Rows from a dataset

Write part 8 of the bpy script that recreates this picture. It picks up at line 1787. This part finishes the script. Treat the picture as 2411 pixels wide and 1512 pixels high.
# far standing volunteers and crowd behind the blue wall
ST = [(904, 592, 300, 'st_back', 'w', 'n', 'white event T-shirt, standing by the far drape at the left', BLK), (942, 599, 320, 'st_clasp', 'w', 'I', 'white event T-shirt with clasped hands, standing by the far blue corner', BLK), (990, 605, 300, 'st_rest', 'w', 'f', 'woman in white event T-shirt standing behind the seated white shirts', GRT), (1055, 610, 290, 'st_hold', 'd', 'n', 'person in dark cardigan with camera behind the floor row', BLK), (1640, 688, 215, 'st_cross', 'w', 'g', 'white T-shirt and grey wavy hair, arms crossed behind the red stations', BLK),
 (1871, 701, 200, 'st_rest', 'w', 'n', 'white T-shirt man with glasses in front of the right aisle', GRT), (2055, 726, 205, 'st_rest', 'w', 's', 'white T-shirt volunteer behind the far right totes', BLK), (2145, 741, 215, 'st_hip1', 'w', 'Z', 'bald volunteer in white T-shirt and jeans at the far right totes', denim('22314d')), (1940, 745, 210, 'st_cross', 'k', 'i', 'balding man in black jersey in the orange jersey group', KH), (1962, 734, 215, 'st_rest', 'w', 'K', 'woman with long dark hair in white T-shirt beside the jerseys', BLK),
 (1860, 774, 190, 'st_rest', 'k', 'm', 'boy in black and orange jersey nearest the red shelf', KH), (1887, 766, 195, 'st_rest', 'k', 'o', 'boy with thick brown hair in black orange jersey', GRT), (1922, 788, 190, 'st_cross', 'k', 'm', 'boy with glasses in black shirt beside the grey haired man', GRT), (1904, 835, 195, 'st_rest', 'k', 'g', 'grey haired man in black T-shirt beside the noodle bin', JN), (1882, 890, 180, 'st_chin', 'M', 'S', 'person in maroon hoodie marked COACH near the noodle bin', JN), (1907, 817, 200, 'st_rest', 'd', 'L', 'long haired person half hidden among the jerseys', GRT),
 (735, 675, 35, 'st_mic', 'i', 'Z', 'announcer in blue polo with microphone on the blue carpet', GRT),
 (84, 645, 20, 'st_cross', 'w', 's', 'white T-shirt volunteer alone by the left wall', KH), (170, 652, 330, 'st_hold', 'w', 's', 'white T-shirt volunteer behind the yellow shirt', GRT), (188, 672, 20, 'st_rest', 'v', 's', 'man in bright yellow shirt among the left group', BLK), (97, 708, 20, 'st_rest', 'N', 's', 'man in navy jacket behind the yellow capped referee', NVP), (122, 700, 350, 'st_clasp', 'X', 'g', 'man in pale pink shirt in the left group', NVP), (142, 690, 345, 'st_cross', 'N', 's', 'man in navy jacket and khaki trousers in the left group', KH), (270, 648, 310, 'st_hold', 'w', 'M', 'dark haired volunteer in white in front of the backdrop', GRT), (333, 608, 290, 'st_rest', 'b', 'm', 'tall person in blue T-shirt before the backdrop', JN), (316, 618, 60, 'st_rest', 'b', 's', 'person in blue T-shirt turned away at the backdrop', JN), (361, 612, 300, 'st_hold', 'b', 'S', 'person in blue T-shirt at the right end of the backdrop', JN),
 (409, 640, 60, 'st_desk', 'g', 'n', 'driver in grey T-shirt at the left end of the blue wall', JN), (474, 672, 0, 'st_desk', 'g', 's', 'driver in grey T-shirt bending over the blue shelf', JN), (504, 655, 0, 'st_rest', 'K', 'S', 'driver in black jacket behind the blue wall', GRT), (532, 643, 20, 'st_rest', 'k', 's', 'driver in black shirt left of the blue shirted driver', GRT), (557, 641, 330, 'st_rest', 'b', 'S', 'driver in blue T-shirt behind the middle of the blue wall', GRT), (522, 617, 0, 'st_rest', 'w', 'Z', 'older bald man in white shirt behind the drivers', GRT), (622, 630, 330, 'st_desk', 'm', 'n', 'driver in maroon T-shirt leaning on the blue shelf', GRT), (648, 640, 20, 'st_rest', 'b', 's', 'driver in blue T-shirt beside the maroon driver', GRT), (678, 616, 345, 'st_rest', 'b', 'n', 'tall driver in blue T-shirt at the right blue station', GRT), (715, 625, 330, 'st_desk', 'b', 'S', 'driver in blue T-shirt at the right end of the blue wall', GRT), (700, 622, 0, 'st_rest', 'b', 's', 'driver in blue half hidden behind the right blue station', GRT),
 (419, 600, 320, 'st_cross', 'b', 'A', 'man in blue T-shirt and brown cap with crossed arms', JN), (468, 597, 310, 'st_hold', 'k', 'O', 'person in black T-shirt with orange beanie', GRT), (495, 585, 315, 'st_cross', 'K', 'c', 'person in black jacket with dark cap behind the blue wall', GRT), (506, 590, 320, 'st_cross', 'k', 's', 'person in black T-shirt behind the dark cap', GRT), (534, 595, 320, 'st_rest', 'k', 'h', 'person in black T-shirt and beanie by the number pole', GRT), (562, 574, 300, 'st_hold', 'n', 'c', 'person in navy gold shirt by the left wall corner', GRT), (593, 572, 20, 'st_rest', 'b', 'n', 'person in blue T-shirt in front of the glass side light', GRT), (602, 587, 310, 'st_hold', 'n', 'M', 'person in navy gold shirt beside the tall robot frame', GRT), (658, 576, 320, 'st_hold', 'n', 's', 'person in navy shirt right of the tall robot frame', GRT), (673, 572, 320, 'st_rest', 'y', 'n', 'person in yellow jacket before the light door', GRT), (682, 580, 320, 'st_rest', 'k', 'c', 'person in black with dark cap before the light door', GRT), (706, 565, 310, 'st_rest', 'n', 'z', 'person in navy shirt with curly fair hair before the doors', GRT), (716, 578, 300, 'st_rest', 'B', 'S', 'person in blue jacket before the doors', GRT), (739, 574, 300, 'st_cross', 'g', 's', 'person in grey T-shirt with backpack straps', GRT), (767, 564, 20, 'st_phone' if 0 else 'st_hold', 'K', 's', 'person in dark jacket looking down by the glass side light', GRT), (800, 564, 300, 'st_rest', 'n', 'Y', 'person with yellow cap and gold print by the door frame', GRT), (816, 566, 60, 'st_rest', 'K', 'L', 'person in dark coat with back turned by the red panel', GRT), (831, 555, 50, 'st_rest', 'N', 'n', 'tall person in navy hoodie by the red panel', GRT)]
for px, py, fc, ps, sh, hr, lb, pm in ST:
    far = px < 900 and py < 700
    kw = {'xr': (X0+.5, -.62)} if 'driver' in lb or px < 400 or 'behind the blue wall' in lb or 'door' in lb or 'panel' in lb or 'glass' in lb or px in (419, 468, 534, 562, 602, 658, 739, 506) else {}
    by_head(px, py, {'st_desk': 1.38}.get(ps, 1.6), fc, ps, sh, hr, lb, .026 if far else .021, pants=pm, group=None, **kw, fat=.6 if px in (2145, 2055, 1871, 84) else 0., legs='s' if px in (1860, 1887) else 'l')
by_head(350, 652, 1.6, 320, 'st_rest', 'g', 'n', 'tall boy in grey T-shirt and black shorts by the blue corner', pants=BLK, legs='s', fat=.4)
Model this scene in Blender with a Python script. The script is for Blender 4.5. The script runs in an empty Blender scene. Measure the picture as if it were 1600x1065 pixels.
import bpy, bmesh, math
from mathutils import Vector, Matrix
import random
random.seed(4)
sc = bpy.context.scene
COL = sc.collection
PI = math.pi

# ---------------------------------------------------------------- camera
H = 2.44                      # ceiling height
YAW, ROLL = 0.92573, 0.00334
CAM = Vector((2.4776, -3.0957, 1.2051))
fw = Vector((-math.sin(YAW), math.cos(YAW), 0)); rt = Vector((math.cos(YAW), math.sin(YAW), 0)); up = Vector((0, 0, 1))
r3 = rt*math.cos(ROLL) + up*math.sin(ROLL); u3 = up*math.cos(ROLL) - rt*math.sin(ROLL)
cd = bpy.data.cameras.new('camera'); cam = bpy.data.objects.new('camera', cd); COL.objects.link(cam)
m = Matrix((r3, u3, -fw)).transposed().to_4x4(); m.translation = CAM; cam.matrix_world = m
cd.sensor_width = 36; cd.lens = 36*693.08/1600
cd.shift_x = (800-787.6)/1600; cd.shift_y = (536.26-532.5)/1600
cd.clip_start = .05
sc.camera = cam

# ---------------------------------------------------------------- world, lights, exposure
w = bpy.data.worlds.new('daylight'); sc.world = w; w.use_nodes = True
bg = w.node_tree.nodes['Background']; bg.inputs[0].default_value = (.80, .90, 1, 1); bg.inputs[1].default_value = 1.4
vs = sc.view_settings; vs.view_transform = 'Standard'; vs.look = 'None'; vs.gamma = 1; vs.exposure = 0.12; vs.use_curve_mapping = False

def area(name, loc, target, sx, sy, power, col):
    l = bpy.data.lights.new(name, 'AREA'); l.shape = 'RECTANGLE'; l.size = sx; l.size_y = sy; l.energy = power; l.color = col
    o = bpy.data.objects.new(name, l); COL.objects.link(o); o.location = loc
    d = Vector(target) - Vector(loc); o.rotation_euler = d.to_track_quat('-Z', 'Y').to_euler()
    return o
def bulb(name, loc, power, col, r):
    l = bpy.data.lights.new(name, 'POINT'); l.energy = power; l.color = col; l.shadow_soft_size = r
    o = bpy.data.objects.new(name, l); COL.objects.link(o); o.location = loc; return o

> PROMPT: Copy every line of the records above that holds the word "scene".

> TASK OUTPUT:
Model this scene in Blender with a Python script. The script is for Blender 4.5. The script runs in an empty Blender scene. Measure the picture as if it were 1600x1065 pixels.
sc = bpy.context.scene